- **SHORT PROBLEM**
Copy out all of the data exactly as it appears.

- **SUPPLIED MATERIAL**
..............................

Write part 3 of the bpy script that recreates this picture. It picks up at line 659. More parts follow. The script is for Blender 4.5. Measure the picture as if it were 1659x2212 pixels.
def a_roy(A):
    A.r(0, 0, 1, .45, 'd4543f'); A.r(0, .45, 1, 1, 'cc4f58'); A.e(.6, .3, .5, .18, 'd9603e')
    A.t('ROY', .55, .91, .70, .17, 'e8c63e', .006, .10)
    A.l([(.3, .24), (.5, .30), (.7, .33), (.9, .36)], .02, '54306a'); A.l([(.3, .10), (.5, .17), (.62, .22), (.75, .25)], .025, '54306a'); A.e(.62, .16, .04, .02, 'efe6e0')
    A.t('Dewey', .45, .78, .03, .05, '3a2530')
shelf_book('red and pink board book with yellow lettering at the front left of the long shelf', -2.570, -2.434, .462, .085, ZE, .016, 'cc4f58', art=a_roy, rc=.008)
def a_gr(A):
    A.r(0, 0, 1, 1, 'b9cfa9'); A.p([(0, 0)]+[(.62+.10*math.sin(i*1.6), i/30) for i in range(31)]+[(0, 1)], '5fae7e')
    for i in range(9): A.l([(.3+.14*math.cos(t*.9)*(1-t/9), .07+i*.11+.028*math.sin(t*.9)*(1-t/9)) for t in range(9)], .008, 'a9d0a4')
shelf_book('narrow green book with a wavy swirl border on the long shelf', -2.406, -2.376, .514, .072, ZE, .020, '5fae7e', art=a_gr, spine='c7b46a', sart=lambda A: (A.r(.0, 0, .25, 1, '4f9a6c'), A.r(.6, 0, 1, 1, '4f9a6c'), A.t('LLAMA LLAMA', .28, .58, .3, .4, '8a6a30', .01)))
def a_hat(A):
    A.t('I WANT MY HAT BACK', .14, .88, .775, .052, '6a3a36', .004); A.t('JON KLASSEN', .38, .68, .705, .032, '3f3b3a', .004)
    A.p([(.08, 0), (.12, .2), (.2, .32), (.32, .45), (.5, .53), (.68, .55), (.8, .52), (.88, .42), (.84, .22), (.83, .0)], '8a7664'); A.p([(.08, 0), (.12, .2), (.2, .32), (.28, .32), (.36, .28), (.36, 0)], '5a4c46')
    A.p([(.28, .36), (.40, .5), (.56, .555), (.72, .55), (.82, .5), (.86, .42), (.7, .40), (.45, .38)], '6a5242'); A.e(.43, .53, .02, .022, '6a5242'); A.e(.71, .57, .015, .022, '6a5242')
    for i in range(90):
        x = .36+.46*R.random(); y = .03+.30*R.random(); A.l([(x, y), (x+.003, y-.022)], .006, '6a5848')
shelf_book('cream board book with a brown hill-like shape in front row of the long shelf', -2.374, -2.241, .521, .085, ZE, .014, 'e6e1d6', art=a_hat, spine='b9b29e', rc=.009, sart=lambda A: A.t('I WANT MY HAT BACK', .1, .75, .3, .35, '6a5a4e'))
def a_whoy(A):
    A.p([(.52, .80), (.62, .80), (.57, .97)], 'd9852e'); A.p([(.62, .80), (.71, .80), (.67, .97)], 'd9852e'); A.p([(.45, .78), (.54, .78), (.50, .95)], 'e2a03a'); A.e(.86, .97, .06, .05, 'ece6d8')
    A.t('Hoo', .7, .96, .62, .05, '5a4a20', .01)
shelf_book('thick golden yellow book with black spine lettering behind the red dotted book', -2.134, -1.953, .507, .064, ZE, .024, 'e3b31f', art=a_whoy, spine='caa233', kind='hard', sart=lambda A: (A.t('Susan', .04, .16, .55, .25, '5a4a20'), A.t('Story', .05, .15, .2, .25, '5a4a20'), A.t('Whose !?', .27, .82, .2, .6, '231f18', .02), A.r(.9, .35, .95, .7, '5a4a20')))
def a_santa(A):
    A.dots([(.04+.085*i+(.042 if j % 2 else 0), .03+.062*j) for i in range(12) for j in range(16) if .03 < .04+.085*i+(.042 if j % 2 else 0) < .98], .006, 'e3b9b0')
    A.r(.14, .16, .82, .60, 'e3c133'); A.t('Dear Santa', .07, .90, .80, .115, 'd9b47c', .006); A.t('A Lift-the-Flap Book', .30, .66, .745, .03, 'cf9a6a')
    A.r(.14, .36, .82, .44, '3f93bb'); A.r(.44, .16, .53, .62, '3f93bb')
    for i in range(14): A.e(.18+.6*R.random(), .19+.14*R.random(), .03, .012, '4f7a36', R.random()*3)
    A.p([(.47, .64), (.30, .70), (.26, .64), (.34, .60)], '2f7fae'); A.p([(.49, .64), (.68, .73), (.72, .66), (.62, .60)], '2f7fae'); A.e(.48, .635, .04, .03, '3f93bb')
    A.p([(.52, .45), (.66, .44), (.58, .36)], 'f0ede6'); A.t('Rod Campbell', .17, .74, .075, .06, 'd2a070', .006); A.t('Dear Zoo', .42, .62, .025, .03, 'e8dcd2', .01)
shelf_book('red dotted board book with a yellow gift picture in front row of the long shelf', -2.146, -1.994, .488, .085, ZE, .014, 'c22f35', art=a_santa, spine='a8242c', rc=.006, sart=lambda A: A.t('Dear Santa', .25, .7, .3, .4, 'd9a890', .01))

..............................

- **RESPONSE TO THE EXERCISE**
Write part 3 of the bpy script that recreates this picture. It picks up at line 659. More parts follow. The script is for Blender 4.5. Measure the picture as if it were 1659x2212 pixels.
def a_roy(A):
    A.r(0, 0, 1, .45, 'd4543f'); A.r(0, .45, 1, 1, 'cc4f58'); A.e(.6, .3, .5, .18, 'd9603e')
    A.t('ROY', .55, .91, .70, .17, 'e8c63e', .006, .10)
    A.l([(.3, .24), (.5, .30), (.7, .33), (.9, .36)], .02, '54306a'); A.l([(.3, .10), (.5, .17), (.62, .22), (.75, .25)], .025, '54306a'); A.e(.62, .16, .04, .02, 'efe6e0')
    A.t('Dewey', .45, .78, .03, .05, '3a2530')
shelf_book('red and pink board book with yellow lettering at the front left of the long shelf', -2.570, -2.434, .462, .085, ZE, .016, 'cc4f58', art=a_roy, rc=.008)
def a_gr(A):
    A.r(0, 0, 1, 1, 'b9cfa9'); A.p([(0, 0)]+[(.62+.10*math.sin(i*1.6), i/30) for i in range(31)]+[(0, 1)], '5fae7e')
    for i in range(9): A.l([(.3+.14*math.cos(t*.9)*(1-t/9), .07+i*.11+.028*math.sin(t*.9)*(1-t/9)) for t in range(9)], .008, 'a9d0a4')
shelf_book('narrow green book with a wavy swirl border on the long shelf', -2.406, -2.376, .514, .072, ZE, .020, '5fae7e', art=a_gr, spine='c7b46a', sart=lambda A: (A.r(.0, 0, .25, 1, '4f9a6c'), A.r(.6, 0, 1, 1, '4f9a6c'), A.t('LLAMA LLAMA', .28, .58, .3, .4, '8a6a30', .01)))
def a_hat(A):
    A.t('I WANT MY HAT BACK', .14, .88, .775, .052, '6a3a36', .004); A.t('JON KLASSEN', .38, .68, .705, .032, '3f3b3a', .004)
    A.p([(.08, 0), (.12, .2), (.2, .32), (.32, .45), (.5, .53), (.68, .55), (.8, .52), (.88, .42), (.84, .22), (.83, .0)], '8a7664'); A.p([(.08, 0), (.12, .2), (.2, .32), (.28, .32), (.36, .28), (.36, 0)], '5a4c46')
    A.p([(.28, .36), (.40, .5), (.56, .555), (.72, .55), (.82, .5), (.86, .42), (.7, .40), (.45, .38)], '6a5242'); A.e(.43, .53, .02, .022, '6a5242'); A.e(.71, .57, .015, .022, '6a5242')
    for i in range(90):
        x = .36+.46*R.random(); y = .03+.30*R.random(); A.l([(x, y), (x+.003, y-.022)], .006, '6a5848')
shelf_book('cream board book with a brown hill-like shape in front row of the long shelf', -2.374, -2.241, .521, .085, ZE, .014, 'e6e1d6', art=a_hat, spine='b9b29e', rc=.009, sart=lambda A: A.t('I WANT MY HAT BACK', .1, .75, .3, .35, '6a5a4e'))
def a_whoy(A):
    A.p([(.52, .80), (.62, .80), (.57, .97)], 'd9852e'); A.p([(.62, .80), (.71, .80), (.67, .97)], 'd9852e'); A.p([(.45, .78), (.54, .78), (.50, .95)], 'e2a03a'); A.e(.86, .97, .06, .05, 'ece6d8')
    A.t('Hoo', .7, .96, .62, .05, '5a4a20', .01)
shelf_book('thick golden yellow book with black spine lettering behind the red dotted book', -2.134, -1.953, .507, .064, ZE, .024, 'e3b31f', art=a_whoy, spine='caa233', kind='hard', sart=lambda A: (A.t('Susan', .04, .16, .55, .25, '5a4a20'), A.t('Story', .05, .15, .2, .25, '5a4a20'), A.t('Whose !?', .27, .82, .2, .6, '231f18', .02), A.r(.9, .35, .95, .7, '5a4a20')))
def a_santa(A):
    A.dots([(.04+.085*i+(.042 if j % 2 else 0), .03+.062*j) for i in range(12) for j in range(16) if .03 < .04+.085*i+(.042 if j % 2 else 0) < .98], .006, 'e3b9b0')
    A.r(.14, .16, .82, .60, 'e3c133'); A.t('Dear Santa', .07, .90, .80, .115, 'd9b47c', .006); A.t('A Lift-the-Flap Book', .30, .66, .745, .03, 'cf9a6a')
    A.r(.14, .36, .82, .44, '3f93bb'); A.r(.44, .16, .53, .62, '3f93bb')
    for i in range(14): A.e(.18+.6*R.random(), .19+.14*R.random(), .03, .012, '4f7a36', R.random()*3)
    A.p([(.47, .64), (.30, .70), (.26, .64), (.34, .60)], '2f7fae'); A.p([(.49, .64), (.68, .73), (.72, .66), (.62, .60)], '2f7fae'); A.e(.48, .635, .04, .03, '3f93bb')
    A.p([(.52, .45), (.66, .44), (.58, .36)], 'f0ede6'); A.t('Rod Campbell', .17, .74, .075, .06, 'd2a070', .006); A.t('Dear Zoo', .42, .62, .025, .03, 'e8dcd2', .01)
shelf_book('red dotted board book with a yellow gift picture in front row of the long shelf', -2.146, -1.994, .488, .085, ZE, .014, 'c22f35', art=a_santa, spine='a8242c', rc=.006, sart=lambda A: A.t('Dear Santa', .25, .7, .3, .4, 'd9a890', .01))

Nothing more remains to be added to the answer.